● GIVEN TASK
Copy out lines with the word "high" from the material that follows.
[BEGIN]
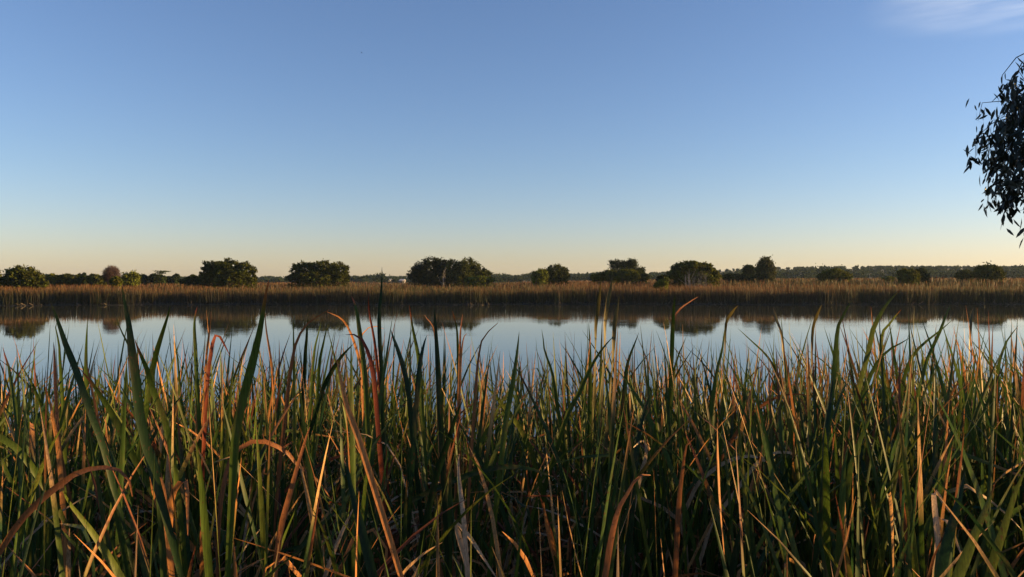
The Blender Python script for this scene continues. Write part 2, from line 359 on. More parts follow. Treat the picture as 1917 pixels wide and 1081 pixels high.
# ------------------------------------------------------------------ traced bulrush leaves: the prominent ones of the photo
# (points from the tip downwards in photo pixels, greatest visible width in px, colour kind, label or None)
HERO = [
 ([(228,535),(234,570),(240,600),(247,655),(253,700),(262,780),(278,850),(300,930)], 21, 'gd', 'tallest dark green bulrush blade, upright at left, its tip crossing the far reeds'),
 ([(503,524),(496,560),(490,600),(481,645),(470,690),(454,750),(440,830),(436,900)], 20, 'gt', 'tall dark bulrush blade leaning right with a red brown tip above the far reeds'),
 ([(94,565),(106,594),(120,637),(145,700),(169,772),(193,835),(212,910)], 15, 'gd', 'long dark bulrush blade leaning left near the left edge with a thread thin tip'),
 ([(149,690),(175,722),(202,762),(241,840),(280,912),(320,1000)], 14, 'gt', 'dark diagonal bulrush blade falling from upper left to lower right at left'),
 ([(224,719),(240,750),(260,791),(277,835),(289,868),(300,940),(305,1040)], 17, 'gb', 'wide grey green bulrush blade leaning left in front of the tallest dark blade'),
 ([(318,1013),(300,960),(289,926),(285,890),(288,869),(300,900),(310,960),(318,1040)], 11, 'o', 'broken orange bulrush leaf hanging in two flaps at lower left'),
 ([(352,1003),(351,960),(350,915),(346,898),(333,908),(322,930),(318,980)], 11, 'o', 'short folded orange bulrush leaf hanging straight down right of the broken one'),
 ([(248,930),(245,912),(241,897),(226,882),(207,876),(169,878),(140,888),(120,902),(77,936),(35,980),(8,1020)], 12, 'r', 'brown bulrush leaf arching over in a low bow at lower left'),
 ([(116,915),(132,945),(164,985),(195,1030),(226,1081)], 17, 'gl', 'bright olive bulrush blade slanting down to the right in the bottom left corner'),
 ([(145,1030),(120,975),(96,931),(70,890),(48,859),(20,830),(-10,815)], 12, 'g', 'green bulrush blade drooping rightward out of the left edge'),
 ([(154,905),(180,930),(212,960),(250,995),(290,1040),(328,1078)], 14, 'g', 'long olive blade running diagonally behind the brown bow at lower left'),
 ([(620,935),(590,895),(554,868),(535,845),(516,835),(482,825),(460,832),(443,844),(428,870),(419,907),(410,979),(408,1040)], 9, 'r', 'red brown bulrush leaf arched high like a hook left of centre'),
 ([(580,800),(573,820),(564,849),(545,917),(525,994),(516,1060)], 14, 'r', 'straight red brown bulrush blade leaning right, left of centre'),
 ([(366,820),(372,860),(378,920),(385,1000),(390,1060)], 18, 'g', 'broad upright green bulrush blade at bottom left of centre'),
 ([(1045,902),(1025,890),(1001,880),(975,875),(948,874),(915,878),(881,888),(845,902),(813,917),(770,938),(736,955),(705,980),(688,1005),(660,1060)], 10, 'gd', 'long dark green bulrush leaf bowed low right across the centre'),
 ([(648,850),(655,905),(669,960),(684,1020),(697,1075)], 22, 'gd', 'broadest dark green bulrush blade at bottom centre left'),
 ([(972,621),(968,660),(962,704),(955,745),(948,782),(942,830),(935,890)], 10, 'g', 'slender green bulrush blade standing upright against the pale water at centre'),
 ([(1150,628),(1122,661),(1100,700),(1083,738),(1068,765),(1059,786),(1045,830)], 9, 'g', 'green bulrush blade slanting up right through the three twisted blades'),
 ([(929,1081),(905,1045),(881,1008),(866,990),(853,977),(858,1000),(872,1050)], 13, 's', 'pale pink dry bulrush leaf folded over, orange below, at bottom centre'),
 ([(1218,890),(1205,888),(1190,898),(1175,924),(1164,940),(1156,960),(1146,1000),(1136,1060)], 12, 'r', 'curling red brown dry bulrush leaf with pale tip at bottom right of centre'),
 ([(1011,907),(1004,940),(992,984),(984,1030),(977,1070)], 10, 'gl', 'yellow green bulrush blade standing below the long bowed leaf'),
 ([(1018,940),(1022,974),(1030,1010),(1040,1050),(1046,1085)], 9, 'o', 'thin orange dry bulrush blade at bottom centre'),
 ([(1125,529),(1123,548),(1121,565),(1118,590),(1116,602),(1115,640),(1114,700),(1112,760)], 7, 'tw', 'leftmost of three twisted bulrush blades with dark tops against the far reeds'),
 ([(1146,518),(1143,540),(1139,560),(1135,585),(1133,600),(1132,640),(1129,700),(1125,760)], 8, 'tw', 'tallest and middle of three twisted bulrush blades with dark tops against the far reeds'),
 ([(1159,554),(1157,570),(1154,585),(1151,605),(1149,640),(1145,700),(1140,760)], 8, 'tw', 'rightmost and lowest of three twisted bulrush blades against the far reeds'),
 ([(1863,905),(1858,920),(1850,941),(1838,970),(1826,999),(1810,1040),(1797,1071)], 24, 'gr', 'glowing light green bulrush blade with a red tip in the bottom right corner'),
 ([(1807,883),(1800,915),(1793,945),(1780,990),(1769,1032),(1762,1080)], 22, 'gd', 'broad dark green bulrush blade left of the glowing one in the bottom right corner'),
 ([(1925,870),(1910,900),(1889,960),(1876,1000),(1865,1032),(1855,1070)], 19, 'gl', 'broad green bulrush blade at the right edge beside the glowing one'),
 ([(1865,772),(1825,797),(1783,815),(1725,844),(1696,868),(1670,900)], 8, 'g', 'slender dark blade lying diagonally across the reeds at right'),
 ([(1463,931),(1472,965),(1479,994),(1490,1040),(1499,1081)], 14, 'gl', 'bright green pointed bulrush blade at bottom right of centre'),
 ([(1523,893),(1512,868),(1494,852),(1475,847),(1455,847),(1435,855),(1417,868),(1395,895),(1373,926),(1350,955),(1335,974),(1320,1020)], 7, 's', 'pale dry bulrush leaf arched in a wide bow right of centre'),
 ([(1442,884),(1438,870),(1431,862),(1415,855),(1397,854),(1375,859),(1354,868),(1325,888),(1306,907),(1290,940)], 7, 's', 'smaller pale dry leaf bow nested left of the wide bow'),
 ([(1520,742),(1490,738),(1465,741),(1446,748),(1420,764),(1397,786),(1370,825),(1344,868),(1315,900),(1287,926),(1270,980)], 7, 'r', 'long pink brown dry bulrush leaf rising right into a high bow at right'),
 ([(1735,1081),(1737,1050),(1740,1022),(1748,995),(1759,968),(1762,985),(1758,1050)], 9, 'o', 'orange dry bulrush leaf standing at bottom right beside pale curls'),
 ([(1805,1050),(1797,1032),(1785,1000),(1772,975),(1760,965),(1758,990),(1752,1060)], 10, 's', 'pale dry curl folded over at bottom right'),
 ([(1778,960),(1765,940),(1753,921),(1748,925),(1752,970),(1758,1040)], 10, 's', 'short pale curled dry leaf above the bottom right corner blades'),
 ([(1680,862),(1684,890),(1690,950),(1696,1018),(1700,1070)], 9, 'r', 'red brown upright dead bulrush leaf at right'),
 ([(1545,800),(1546,860),(1547,930),(1548,1000),(1549,1060)], 12, 'g', 'upright green bulrush blade at bottom right, left of its taller twin'),
 ([(1590,830),(1581,869),(1577,930),(1572,1000),(1568,1060)], 12, 'g', 'upright green bulrush blade leaning right beside a shorter twin'),
 ([(1687,541),(1675,553),(1662,567),(1653,580),(1644,596),(1634,618),(1628,650),(1615,700),(1600,760)], 9, 'gr', 'dark olive blade with a red tip, rightward above the pale water at right'),
 ([(1594,563),(1587,575),(1579,590),(1572,603),(1568,616),(1566,640),(1562,690),(1556,750)], 9, 'g', 'dark blade tip leaning right below the tall round tree'),
 ([(1687,580),(1678,590),(1669,602),(1660,613),(1652,622),(1650,650),(1654,700),(1658,760)], 8, 'gr', 'shorter red tipped blade below the dark olive one at right'),
 ([(1782,600),(1770,611),(1759,620),(1737,637),(1722,650),(1708,668),(1690,720),(1680,790)], 7, 'g', 'long green blade slanting up right under the low olive bush'),
 ([(1706,631),(1692,640),(1677,647),(1662,657),(1649,670),(1632,698),(1615,745),(1600,810)], 8, 'g', None),
 ([(1447,575),(1450,587),(1454,600),(1458,610),(1462,622),(1466,660),(1470,720)], 5, 'tw', None),
 ([(1539,570),(1534,580),(1529,592),(1525,602),(1522,615),(1520,660),(1518,720)], 5, 'tw', None),
 ([(1822,575),(1820,587),(1818,600),(1817,615),(1816,640),(1812,700),(1806,760)], 5, 'tw', None),
 ([(1906,610),(1897,622),(1887,635),(1880,650),(1874,667),(1864,710),(1852,770)], 7, 'g', None),
 ([(1779,570),(1775,581),(1769,595),(1762,615),(1750,642),(1737,670),(1724,720)], 6, 'g', None),
 ([(1264,552),(1262,568),(1261,585),(1260,605),(1259,622),(1258,655),(1256,700),(1253,770)], 8, 'gd', 'dark upright blade with a golden broken leaf beside it, below the largest right dome'),
 ([(1307,556),(1295,563),(1285,570),(1276,576),(1270,583),(1264,592),(1261,602),(1259,640),(1256,700)], 4.5, 'r', 'golden brown broken leaf forking right off the dark upright blade'),
 ([(1382,572),(1374,580),(1367,590),(1363,596),(1360,602),(1358,620),(1357,660),(1352,720)], 5, 'tw', None),
 ([(1381,615),(1392,625),(1405,637),(1417,648),(1430,660),(1445,680),(1462,720)], 5, 'g', None),
 ([(1357,612),(1355,630),(1352,655),(1347,675),(1342,697),(1334,750)], 8, 'g', None),
 ([(1196,623),(1191,637),(1185,650),(1180,665),(1175,680),(1170,720),(1166,780)], 9, 'gd', None),
 ([(1102,604),(1103,620),(1104,635),(1105,660),(1105,700),(1104,770)], 7, 'g', None),
 ([(1014,617),(1017,636),(1019,655),(1025,673),(1032,692),(1040,740)], 7, 'g', None),
 ([(1285,630),(1279,645),(1272,660),(1267,675),(1262,692),(1256,740)], 6, 'g', None),
 ([(715,500),(715,520),(714,542),(712,565),(710,585),(710,610),(711,640),(714,690),(716,760)], 8, 'gd', 'thin dark blade with a needle tip rising above the far reeds near centre'),
 ([(691,547),(690,560),(690,572),(691,583),(693,595),(700,632),(706,680),(712,740)], 5, 'c', 'blood red thin bulrush blade beside the needle tipped one'),
 ([(658,555),(662,564),(665,572),(668,584),(670,597),(675,635),(680,672),(684,720),(688,790)], 9, 'gt', 'green blade with an orange tip left of the blood red one'),
 ([(616,580),(602,589),(587,597),(576,606),(567,617),(555,640),(549,665),(543,700),(536,760)], 7, 'r', 'red brown leaf arching up right to a pointed peak left of centre'),
 ([(612,584),(624,589),(635,594),(644,602),(652,614),(659,630),(665,647),(674,680),(682,740)], 5, 'o', 'orange leaf arching down to the right of the pointed peak'),
 ([(646,627),(658,626),(672,630),(680,639),(686,652),(692,668),(696,684),(701,720),(706,780)], 9, 'c', 'dark red leaf curling over above the orange leaves near centre'),
 ([(719,616),(709,612),(700,611),(692,613),(685,617),(679,625),(675,636),(676,680),(678,730)], 4, 'o', None),
 ([(732,618),(735,629),(740,642),(747,662),(755,687),(764,730),(770,790)], 10, 'gd', None),
 ([(812,572),(814,590),(816,620),(818,655),(820,692),(822,730),(825,790)], 13, 'gd', 'dark broad upright blade below the twin domed dark trees'),
 ([(795,590),(800,598),(806,604),(811,614),(814,628),(816,660),(818,720)], 4, 'o', None),
 ([(766,571),(769,590),(772,612),(777,636),(782,660),(786,695),(790,760)], 8, 'gt', None),
 ([(847,582),(851,598),(855,615),(857,650),(858,700),(858,760)], 5, 'gt', None),
 ([(866,589),(864,605),(862,622),(861,655),(860,700),(858,760)], 5, 'r', None),
 ([(932,605),(923,612),(915,620),(907,629),(901,640),(898,656),(895,675),(890,740)], 6, 'r', 'dark red blade bending right over the water just left of centre'),
 ([(874,625),(869,630),(866,642),(864,660),(862,688),(860,740)], 5, 'o', None),
 ([(799,628),(794,643),(790,660),(787,676),(785,692),(780,750)], 10, 'gd', None),
 ([(577,588),(575,612),(574,635),(572,655),(571,680),(568,740)], 7, 'gd', None),
 ([(601,603),(597,621),(592,640),(589,655),(587,672),(582,740)], 5, 'g', None),
 ([(613,608),(609,626),(605,645),(602,658),(599,674),(594,740)], 6, 'g', None),
 ([(496,583),(497,602),(499,622),(503,647),(507,672),(512,720),(516,780)], 4, 'o', 'thin straight orange dry blade crossing the red brown tipped one'),
 ([(662,644),(650,656),(640,667),(630,681),(620,697),(606,725),(592,770)], 8, 'gd', None),
 ([(319,573),(315,589),(310,605),(304,624),(297,645),(292,664),(287,685),(278,740)], 10, 'g', 'green bulrush blade curving up right between the two tallest dark blades'),
 ([(370,573),(367,583),(365,595),(364,607),(364,620),(365,640),(367,680),(370,740)], 7, 'gt', 'thin leaf ending in a brown twisted tip, left of the hook'),
 ([(395,584),(394,602),(392,620),(390,638),(387,660),(384,720)], 4, 'o', None),
 ([(431,668),(425,655),(417,640),(411,630),(405,627),(400,634),(397,650),(393,672),(390,695),(386,750)], 7, 'c', 'dark red leaf bent into a narrow hook over the water at left'),
 ([(217,590),(221,603),(225,615),(232,630),(240,645),(252,680),(262,740)], 5, 'gl', None),
 ([(164,598),(163,616),(162,635),(161,665),(161,695),(163,760)], 8, 'g', None),
 ([(252,635),(258,652),(265,668),(277,697),(284,725),(299,762),(310,795),(318,830),(326,880)], 11, 'gt', 'brown edged blade leaning left just right of the tallest dark blade'),
 ([(325,628),(328,645),(331,662),(334,690),(338,740)], 5, 'g', None),
 ([(5,650),(9,665),(15,682),(22,725),(30,770),(34,801),(38,850)], 9, 'gt', None),
 ([(39,680),(50,702),(63,724),(72,748),(82,772),(92,820)], 8, 'g', None),
 ([(107,600),(104,615),(110,640),(112,670),(114,700),(118,760)], 6, 'g', None),
 ([(100,640),(102,665),(103,700),(105,750),(108,800)], 6, 'r', None),
 ([(85,725),(95,760),(100,790),(108,830),(112,870),(116,920)], 9, 'o', 'orange dry blade standing low behind the leaning blades at far left'),
 ([(630,672),(640,720),(652,770),(668,810),(680,848)], 12, 'o', 'broad orange dry leaf hanging below the red curls near centre'),
 ([(860,850),(858,875),(862,920),(868,970),(872,1030)], 9, 's', None),
 ([(1300,820),(1290,825),(1283,845),(1278,880),(1272,930),(1268,1000)], 10, 'r', None),
 ([(1186,838),(1205,825),(1210,850),(1202,880),(1190,930),(1180,990)], 8, 's', None),
 ([(1220,560+170),(1206,770),(1196,810),(1190,860),(1186,920)], 11, 'gd', None),
 ([(868,745),(850,790),(838,830),(820,880),(808,930),(795,990)], 12, 'gd', 'dark green blade leaning right through the middle of the reeds'),
 ([(600,1000),(603,1030),(606,1060),(608,1085)], 12, 'gl', 'light green blade tip at the bottom edge left of centre'),
 ([(905,718),(930,745),(950,770),(975,805),(995,850),(1010,900)], 9, 'gl', None),
 ([(1560,700),(1555,740),(1550,780),(1546,820),(1544,880)], 11, 'gd', None),
 ([(1640,750),(1625,790),(1608,830),(1594,870),(1586,930)], 10, 'g', None),
 ([(1415,800+130),(1402,960),(1385,1000),(1372,1060)], 12, 'gd', None),
]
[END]
● EXPECTED ANSWER
The Blender Python script for this scene continues. Write part 2, from line 359 on. More parts follow. Treat the picture as 1917 pixels wide and 1081 pixels high.
 ([(620,935),(590,895),(554,868),(535,845),(516,835),(482,825),(460,832),(443,844),(428,870),(419,907),(410,979),(408,1040)], 9, 'r', 'red brown bulrush leaf arched high like a hook left of centre'),
 ([(1520,742),(1490,738),(1465,741),(1446,748),(1420,764),(1397,786),(1370,825),(1344,868),(1315,900),(1287,926),(1270,980)], 7, 'r', 'long pink brown dry bulrush leaf rising right into a high bow at right'),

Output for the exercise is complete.